One would, of course, have to be a resident of cloud-cuckoo land to expect the current US administration to restrain Turkey’s military leadership or to actively support Mr. Erdogan’s government. Despite Mr. Bush’s public statements exalting democracy, his record, unfortunately, speaks more eloquently than all of his pre-packaged oratory.

Which brings us back — always and invariably — to the European Union. It is only through Turkish accession to the EU that the Turkish military will be definitively remanded to its barracks. The ultimate constitutional delimitation of the Turkish armed forces to their professional military responsibilities will constitute a significant step, not only toward a comprehensive resolution of the Cyprus issue but toward a deep and wide-ranging rapprochement between Greece and Turkey. That is why we call upon the Greek government to lead the campaign for Turkish membership of the European Union as strongly and with the same determination and commitment as it led the campaign for Cypriot membership.

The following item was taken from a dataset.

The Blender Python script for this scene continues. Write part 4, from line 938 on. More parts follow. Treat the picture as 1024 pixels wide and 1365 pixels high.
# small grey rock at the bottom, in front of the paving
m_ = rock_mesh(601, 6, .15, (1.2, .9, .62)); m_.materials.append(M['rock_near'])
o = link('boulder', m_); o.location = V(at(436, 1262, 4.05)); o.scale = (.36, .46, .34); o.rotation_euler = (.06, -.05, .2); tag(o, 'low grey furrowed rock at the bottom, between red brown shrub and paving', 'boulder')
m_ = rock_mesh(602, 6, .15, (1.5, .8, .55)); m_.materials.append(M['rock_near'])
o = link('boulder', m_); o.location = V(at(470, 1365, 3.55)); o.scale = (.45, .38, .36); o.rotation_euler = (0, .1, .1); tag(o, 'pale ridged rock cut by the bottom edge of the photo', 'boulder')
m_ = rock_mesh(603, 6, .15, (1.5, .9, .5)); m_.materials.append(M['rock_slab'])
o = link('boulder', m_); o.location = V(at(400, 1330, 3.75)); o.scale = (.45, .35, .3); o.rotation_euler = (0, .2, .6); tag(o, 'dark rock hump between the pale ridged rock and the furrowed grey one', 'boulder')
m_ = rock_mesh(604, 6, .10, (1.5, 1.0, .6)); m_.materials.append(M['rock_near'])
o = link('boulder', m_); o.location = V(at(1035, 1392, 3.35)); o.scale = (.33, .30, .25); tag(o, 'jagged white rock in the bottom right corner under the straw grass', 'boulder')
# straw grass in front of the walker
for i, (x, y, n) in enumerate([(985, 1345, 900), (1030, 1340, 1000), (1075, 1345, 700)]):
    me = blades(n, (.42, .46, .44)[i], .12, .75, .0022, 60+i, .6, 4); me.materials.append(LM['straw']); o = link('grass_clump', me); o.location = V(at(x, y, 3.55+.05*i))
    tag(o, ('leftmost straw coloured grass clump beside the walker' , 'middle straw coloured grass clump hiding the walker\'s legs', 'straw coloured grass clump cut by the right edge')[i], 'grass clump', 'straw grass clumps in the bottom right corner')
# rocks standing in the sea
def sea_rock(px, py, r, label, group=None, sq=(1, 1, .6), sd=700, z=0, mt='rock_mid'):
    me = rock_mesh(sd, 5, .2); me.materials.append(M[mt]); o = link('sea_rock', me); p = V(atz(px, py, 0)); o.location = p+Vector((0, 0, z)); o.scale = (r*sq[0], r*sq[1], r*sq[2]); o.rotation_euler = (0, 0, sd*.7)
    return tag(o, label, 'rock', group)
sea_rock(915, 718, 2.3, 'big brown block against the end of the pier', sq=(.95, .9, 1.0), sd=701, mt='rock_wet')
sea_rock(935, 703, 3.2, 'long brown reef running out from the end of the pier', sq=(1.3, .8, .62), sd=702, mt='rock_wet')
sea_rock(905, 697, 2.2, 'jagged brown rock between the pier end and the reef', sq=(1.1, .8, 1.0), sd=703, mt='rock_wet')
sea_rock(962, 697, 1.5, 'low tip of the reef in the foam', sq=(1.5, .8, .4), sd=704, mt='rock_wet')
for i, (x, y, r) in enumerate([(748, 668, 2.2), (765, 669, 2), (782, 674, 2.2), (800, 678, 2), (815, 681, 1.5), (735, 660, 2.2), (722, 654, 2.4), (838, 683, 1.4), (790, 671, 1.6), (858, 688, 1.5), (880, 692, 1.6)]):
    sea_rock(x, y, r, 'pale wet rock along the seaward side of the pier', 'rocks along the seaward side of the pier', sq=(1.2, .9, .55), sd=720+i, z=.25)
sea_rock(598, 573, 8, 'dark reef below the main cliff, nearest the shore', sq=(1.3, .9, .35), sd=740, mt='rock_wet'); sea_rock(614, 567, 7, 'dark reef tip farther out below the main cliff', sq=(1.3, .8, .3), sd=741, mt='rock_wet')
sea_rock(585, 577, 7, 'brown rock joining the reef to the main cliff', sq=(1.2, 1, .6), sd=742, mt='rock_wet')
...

Once again, this is not to suggest that Turkey be given a free pass into the EU. Mr. Erdogan’s government has to prove that it firmly supports authentic democratic processes and just as firmly defends the human rights of all its citizens. Turkey’s troops must also vacate Cyprus. In the event, supporting Mr. Erdogan and his government in their efforts to join the EU is even more important in the aftermath of Mr. Wolfowitz’s remarks and the Turkish army’s apparent muscle-flexing. The Greek government has been transparently clear about its support of Turkey’s EU candidacy. It must now also join the battle to fight the racist prejudices surrounding it. As it is, Greece has no choice: it’s either the European Union for Turkey or waiting for the next inevitable, and disastrous, brasshatted regime so beloved by Mr. Wolfowitz.